Exercise instructions
Your task is to transcribe, without alteration, the lines from the top of the material below through the line bearing "cam_d.sensor_width = 36;", inclusive.

Collected data
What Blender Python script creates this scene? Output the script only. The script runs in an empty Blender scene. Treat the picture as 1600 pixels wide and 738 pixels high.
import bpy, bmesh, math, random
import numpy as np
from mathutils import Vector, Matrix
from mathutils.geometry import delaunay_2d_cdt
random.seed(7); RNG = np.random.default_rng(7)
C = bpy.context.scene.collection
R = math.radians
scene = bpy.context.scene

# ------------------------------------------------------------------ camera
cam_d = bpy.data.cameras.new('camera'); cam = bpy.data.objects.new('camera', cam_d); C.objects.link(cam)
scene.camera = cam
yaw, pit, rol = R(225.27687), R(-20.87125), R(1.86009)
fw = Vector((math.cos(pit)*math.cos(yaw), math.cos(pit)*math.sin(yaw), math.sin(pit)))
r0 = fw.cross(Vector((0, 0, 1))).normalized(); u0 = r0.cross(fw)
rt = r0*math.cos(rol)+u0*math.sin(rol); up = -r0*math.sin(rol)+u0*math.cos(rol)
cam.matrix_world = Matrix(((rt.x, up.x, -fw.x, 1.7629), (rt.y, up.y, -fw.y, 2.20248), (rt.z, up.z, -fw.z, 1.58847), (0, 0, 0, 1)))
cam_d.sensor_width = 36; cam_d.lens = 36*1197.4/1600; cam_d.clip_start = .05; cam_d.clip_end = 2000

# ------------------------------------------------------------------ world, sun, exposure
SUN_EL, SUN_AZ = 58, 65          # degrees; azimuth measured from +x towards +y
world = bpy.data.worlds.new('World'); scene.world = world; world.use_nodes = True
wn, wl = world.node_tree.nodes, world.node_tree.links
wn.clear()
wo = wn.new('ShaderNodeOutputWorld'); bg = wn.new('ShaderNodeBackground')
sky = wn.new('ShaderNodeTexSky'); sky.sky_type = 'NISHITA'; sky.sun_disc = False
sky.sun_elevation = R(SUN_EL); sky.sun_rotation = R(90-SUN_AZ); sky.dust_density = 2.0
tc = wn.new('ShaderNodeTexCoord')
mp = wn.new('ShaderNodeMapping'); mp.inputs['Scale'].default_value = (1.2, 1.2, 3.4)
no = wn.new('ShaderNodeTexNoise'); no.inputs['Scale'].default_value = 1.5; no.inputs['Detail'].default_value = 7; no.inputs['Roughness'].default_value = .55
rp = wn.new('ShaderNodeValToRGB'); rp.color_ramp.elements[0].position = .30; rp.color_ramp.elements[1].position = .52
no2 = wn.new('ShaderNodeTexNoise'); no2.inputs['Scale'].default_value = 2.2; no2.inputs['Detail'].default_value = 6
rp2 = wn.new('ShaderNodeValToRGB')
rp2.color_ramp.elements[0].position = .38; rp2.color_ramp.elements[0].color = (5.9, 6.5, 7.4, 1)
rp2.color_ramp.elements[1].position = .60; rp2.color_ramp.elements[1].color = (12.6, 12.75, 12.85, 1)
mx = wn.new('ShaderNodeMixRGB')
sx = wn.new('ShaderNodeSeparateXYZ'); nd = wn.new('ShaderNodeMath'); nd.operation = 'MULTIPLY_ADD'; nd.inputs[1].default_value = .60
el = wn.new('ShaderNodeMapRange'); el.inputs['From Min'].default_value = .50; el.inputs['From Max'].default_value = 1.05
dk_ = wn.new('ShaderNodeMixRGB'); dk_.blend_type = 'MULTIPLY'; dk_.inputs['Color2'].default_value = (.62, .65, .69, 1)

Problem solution
What Blender Python script creates this scene? Output the script only. The script runs in an empty Blender scene. Treat the picture as 1600 pixels wide and 738 pixels high.
import bpy, bmesh, math, random
import numpy as np
from mathutils import Vector, Matrix
from mathutils.geometry import delaunay_2d_cdt
random.seed(7); RNG = np.random.default_rng(7)
C = bpy.context.scene.collection
R = math.radians
scene = bpy.context.scene

# ------------------------------------------------------------------ camera
cam_d = bpy.data.cameras.new('camera'); cam = bpy.data.objects.new('camera', cam_d); C.objects.link(cam)
scene.camera = cam
yaw, pit, rol = R(225.27687), R(-20.87125), R(1.86009)
fw = Vector((math.cos(pit)*math.cos(yaw), math.cos(pit)*math.sin(yaw), math.sin(pit)))
r0 = fw.cross(Vector((0, 0, 1))).normalized(); u0 = r0.cross(fw)
rt = r0*math.cos(rol)+u0*math.sin(rol); up = -r0*math.sin(rol)+u0*math.cos(rol)
cam.matrix_world = Matrix(((rt.x, up.x, -fw.x, 1.7629), (rt.y, up.y, -fw.y, 2.20248), (rt.z, up.z, -fw.z, 1.58847), (0, 0, 0, 1)))
cam_d.sensor_width = 36; cam_d.lens = 36*1197.4/1600; cam_d.clip_start = .05; cam_d.clip_end = 2000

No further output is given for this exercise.